The United States Supreme Court was asked today in an amices curiae brief filed by the American Jewish Committee and the Anti-Defamation League of British to uphold its ban against restrictive covenants in property deeds.
The case came to the highest court on appeal by three Los Angeles home owners who had asked money damages in the California courts from a woman who failed to include the restrictive covenants when she sold her home. Later, the property was occupied by Negro. Arguing that the case of Shelley vs., Kraemer, decided in 1948, was intended by the U.S. Supreme Court to bar any court enforcement of racial restrictive covenants, the brief states:
“Any narrow interpretation of this Court’s decision in the restrictive covenant cases which would countenance suits for damages, would revive the effectiveness of racial covenants as a tool to perpetrate ghettos, black belts and restricted residential neighborhoods where Americans would be excluded, through the assistance of the courts, on the grounds of race, color, religion or nationality. This would result in a denial of rights protected by the Fourteenth Amendment.”

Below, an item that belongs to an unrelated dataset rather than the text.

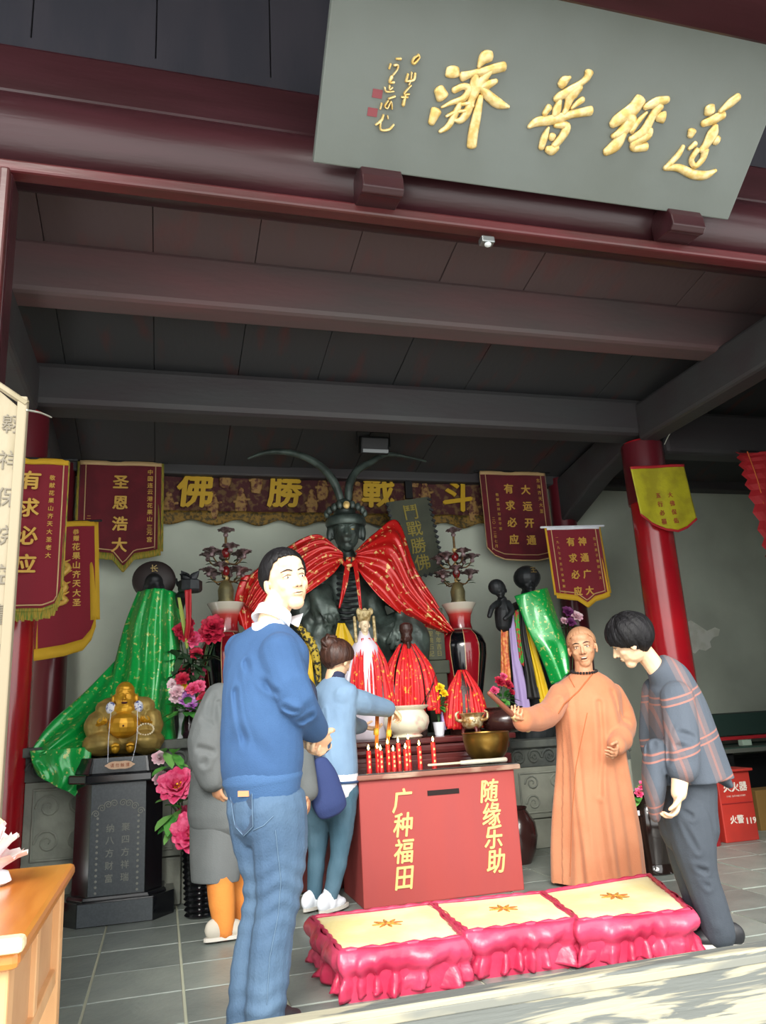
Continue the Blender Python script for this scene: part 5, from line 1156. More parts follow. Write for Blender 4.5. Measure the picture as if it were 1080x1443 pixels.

The certiorari to the U.S. Supreme Court was filed by Olive B. Barrows, Richard Pikaar and M. M. O’Gara of Los Angeles, whose action for damages against Leola Jackson of Los Angeles was dismissed by the Superior Court of Los Angeles. Two subsequent appeals by the three plaintiffs both were denied by the District Court of Appeal, Second Appellate Department Los Angeles.
Sold February 2, 1950 by Leola Jackson, who did not include the proscriptive racial covenant in her deed, the property in question was later occupied by Negroes. The action for damages by the three plaintiffs was for the defendant’s failure to incorporate the racial restrictive covenant in her deed of February 2, 1950.